About half of the generated revenue from the climate impact fee would be allocated to a state disaster relief fund or disaster insurance. This fund or insurance policy is aimed at attracting potential investors who might perceive the investment risk in Hawaii as high due to its vulnerability to natural disasters such as hurricanes and earthquakes. With the help of the fund, the state hopes to allay these fears and continue to draw in investment to support its economy.

The proposed fee would apply to all tourists upon checking into hotels or other short-term accommodations in the state. This would ensure that all visitors contribute to the preservation of the environment they have come to enjoy.

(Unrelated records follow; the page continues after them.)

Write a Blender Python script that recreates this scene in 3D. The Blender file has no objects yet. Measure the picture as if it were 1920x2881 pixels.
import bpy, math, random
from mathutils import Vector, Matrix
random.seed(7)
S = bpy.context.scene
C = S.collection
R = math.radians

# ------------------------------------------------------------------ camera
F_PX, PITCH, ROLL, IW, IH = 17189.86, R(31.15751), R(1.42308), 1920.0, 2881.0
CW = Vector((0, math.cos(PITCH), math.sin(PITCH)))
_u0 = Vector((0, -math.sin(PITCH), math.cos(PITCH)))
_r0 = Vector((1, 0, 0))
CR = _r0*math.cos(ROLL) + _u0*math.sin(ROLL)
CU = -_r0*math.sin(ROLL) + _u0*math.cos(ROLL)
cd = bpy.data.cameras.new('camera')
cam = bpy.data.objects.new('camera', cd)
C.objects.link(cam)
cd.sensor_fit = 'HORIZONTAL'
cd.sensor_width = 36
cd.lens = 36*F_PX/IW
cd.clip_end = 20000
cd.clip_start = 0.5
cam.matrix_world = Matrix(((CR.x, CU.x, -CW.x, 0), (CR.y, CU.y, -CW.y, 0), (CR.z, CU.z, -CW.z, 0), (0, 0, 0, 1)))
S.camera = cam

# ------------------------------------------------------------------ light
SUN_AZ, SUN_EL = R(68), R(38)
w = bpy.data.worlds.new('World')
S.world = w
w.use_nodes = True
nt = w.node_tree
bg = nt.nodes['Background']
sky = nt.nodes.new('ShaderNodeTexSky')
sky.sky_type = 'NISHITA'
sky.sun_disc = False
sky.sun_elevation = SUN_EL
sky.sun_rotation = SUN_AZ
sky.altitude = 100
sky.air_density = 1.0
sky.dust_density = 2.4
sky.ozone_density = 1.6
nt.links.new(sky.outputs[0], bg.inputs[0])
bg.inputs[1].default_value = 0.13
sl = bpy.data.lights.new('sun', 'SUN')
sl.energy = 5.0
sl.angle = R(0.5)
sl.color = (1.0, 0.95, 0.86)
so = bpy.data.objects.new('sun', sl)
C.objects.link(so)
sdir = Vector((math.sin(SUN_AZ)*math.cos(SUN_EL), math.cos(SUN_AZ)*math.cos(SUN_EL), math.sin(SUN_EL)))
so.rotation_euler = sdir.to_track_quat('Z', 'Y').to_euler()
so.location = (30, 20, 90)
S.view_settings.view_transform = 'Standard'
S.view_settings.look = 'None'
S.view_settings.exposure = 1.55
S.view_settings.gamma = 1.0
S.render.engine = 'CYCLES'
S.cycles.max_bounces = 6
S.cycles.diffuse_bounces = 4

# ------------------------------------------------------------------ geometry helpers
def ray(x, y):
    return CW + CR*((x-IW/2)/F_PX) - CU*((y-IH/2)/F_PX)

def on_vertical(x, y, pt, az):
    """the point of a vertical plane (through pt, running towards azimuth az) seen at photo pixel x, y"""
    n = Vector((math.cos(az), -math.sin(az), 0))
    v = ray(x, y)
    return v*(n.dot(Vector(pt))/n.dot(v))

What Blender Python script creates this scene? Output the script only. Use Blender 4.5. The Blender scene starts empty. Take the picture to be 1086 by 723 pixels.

There is, however, an alternative to the proposed climate impact fee. This would involve an increase in the Transient Accommodations Tax, which currently stands at 10.25%. This tax is levied on all transient accommodations in the state, including hotels, apartments, and houses rented on a short-term basis.

The Hawaii Lodging and Tourism Association, however, has argued against this alternative. The association maintains that the tax is already high and any further increase could potentially deter tourists from visiting the state. Regardless of the path chosen, it is clear that Hawaii is committed to preserving its environment for future generations while still maintaining a thriving tourism industry.